O senhor acha que foi demitido
por contrariar interesses políticos e de empresas que prestam
serviço à Geap?
Não tive qualquer oportunidade de diálogo, de expressão, de
interação para a construção do processo de continuidade. Sequer
participei da reunião extraordinária dos conselheiros e nem da
reunião Ordinária, que ocorreu na mesma data de minha destituição,
pois fui desarticulado antes pela arbitrariedade do conselheiro
Manoel Messias. E endosso: o nosso maior propósito junto a minha
equipe sempre foi o de cuidar dos beneficiários. Ponto.
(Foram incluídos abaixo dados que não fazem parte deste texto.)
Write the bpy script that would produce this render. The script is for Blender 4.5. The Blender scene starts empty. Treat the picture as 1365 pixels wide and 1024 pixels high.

Soube por um conselheiro que a
auditora ligada ao conselho de administração teria sido demitida
por se recusar a alterar um relatório. Isso, de fato,
ocorreu?
Olha, eu não tive contato com ela depois que saí. Antes, sim. A
profissional em questão demonstrou seriedade na discussão dos
trabalhos afetos à sua equipe e fez com que eu me identificasse com
a sua postura séria e profissional. Combinava com o modelo de nossa
gestão: apuração, correção, ação transparente. O papel dos
conselhos é o de governabilidade, e essa atitude individualizada
não condiz com a sua responsabilidade.
A Geap tem solução? É possível
equilibrar as contas da operadora?
Acreditávamos que sim. Afinal, juntamente comigo, vários
profissionais especializados, somados a um grupo de bons
colaboradores pratas da casa, fariam, certamente um grande
trabalho. Tendo saído, se não houver uma recomposição a altura, sem
falsa modéstia, não terá solução. Se a gestão temerária continuar,
a Geap vai quebrar. A quem interessa isso? Por que mantê-la nessas
condições administrativas tão precárias? Isso eu não consigo
responder.
Qual sua opinião sobre uma
eventual intervenção da ANS na Geap?
Talvez seja a solução, mas deve ser avaliada dentro da Lei. Por
outro lado, fazer intervenção e não oxigenar a carteira (com novos
clientes corporativos) dará o mesmo resultado: faltará recurso para
sanar os compromissos. Finalmente, se não for pra Geap ser
efetivamente dos beneficiários, que ela honre seus compromissos e
que não seja de mais ninguém. Os beneficiários da Geap, em sua
maioria com idades avançadas, merecem respeito.